> **Data excerpt**:
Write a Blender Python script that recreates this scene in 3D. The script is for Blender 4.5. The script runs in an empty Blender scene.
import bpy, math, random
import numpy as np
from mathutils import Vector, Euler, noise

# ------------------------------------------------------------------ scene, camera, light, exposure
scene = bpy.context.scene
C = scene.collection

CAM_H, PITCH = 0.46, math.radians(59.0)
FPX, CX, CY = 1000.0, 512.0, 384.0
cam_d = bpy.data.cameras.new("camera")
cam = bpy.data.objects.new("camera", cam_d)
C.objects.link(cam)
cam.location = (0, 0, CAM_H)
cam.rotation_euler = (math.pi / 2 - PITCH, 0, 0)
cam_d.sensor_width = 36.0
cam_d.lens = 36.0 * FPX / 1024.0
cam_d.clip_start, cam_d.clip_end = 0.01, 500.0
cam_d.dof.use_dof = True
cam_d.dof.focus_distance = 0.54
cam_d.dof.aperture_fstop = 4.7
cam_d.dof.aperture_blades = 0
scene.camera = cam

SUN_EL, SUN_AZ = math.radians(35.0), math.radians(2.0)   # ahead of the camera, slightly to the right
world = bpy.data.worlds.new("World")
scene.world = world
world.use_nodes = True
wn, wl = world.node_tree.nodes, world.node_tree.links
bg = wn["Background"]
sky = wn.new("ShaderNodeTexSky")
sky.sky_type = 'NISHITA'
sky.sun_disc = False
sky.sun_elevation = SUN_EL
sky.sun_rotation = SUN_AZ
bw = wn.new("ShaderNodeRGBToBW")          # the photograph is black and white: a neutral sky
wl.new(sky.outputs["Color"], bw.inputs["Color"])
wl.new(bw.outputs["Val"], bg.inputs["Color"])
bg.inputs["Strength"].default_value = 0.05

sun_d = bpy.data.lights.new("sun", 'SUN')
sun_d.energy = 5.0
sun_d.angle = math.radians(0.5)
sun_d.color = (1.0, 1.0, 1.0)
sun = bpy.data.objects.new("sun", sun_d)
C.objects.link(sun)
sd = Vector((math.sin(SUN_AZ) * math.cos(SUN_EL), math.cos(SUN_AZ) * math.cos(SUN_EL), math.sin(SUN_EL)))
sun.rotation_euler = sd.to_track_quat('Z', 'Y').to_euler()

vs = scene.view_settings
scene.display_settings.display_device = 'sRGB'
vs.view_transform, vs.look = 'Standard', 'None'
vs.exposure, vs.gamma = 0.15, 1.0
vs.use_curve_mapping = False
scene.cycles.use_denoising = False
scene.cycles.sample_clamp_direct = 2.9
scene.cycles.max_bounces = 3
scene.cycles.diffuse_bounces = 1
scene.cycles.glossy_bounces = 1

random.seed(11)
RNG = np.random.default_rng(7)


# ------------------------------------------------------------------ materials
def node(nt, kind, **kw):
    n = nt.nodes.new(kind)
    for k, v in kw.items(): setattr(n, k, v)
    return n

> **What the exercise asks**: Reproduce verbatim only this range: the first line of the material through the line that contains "C = scene.collection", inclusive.

> **Answer to the problem**:
Write a Blender Python script that recreates this scene in 3D. The script is for Blender 4.5. The script runs in an empty Blender scene.
import bpy, math, random
import numpy as np
from mathutils import Vector, Euler, noise

# ------------------------------------------------------------------ scene, camera, light, exposure
scene = bpy.context.scene
C = scene.collection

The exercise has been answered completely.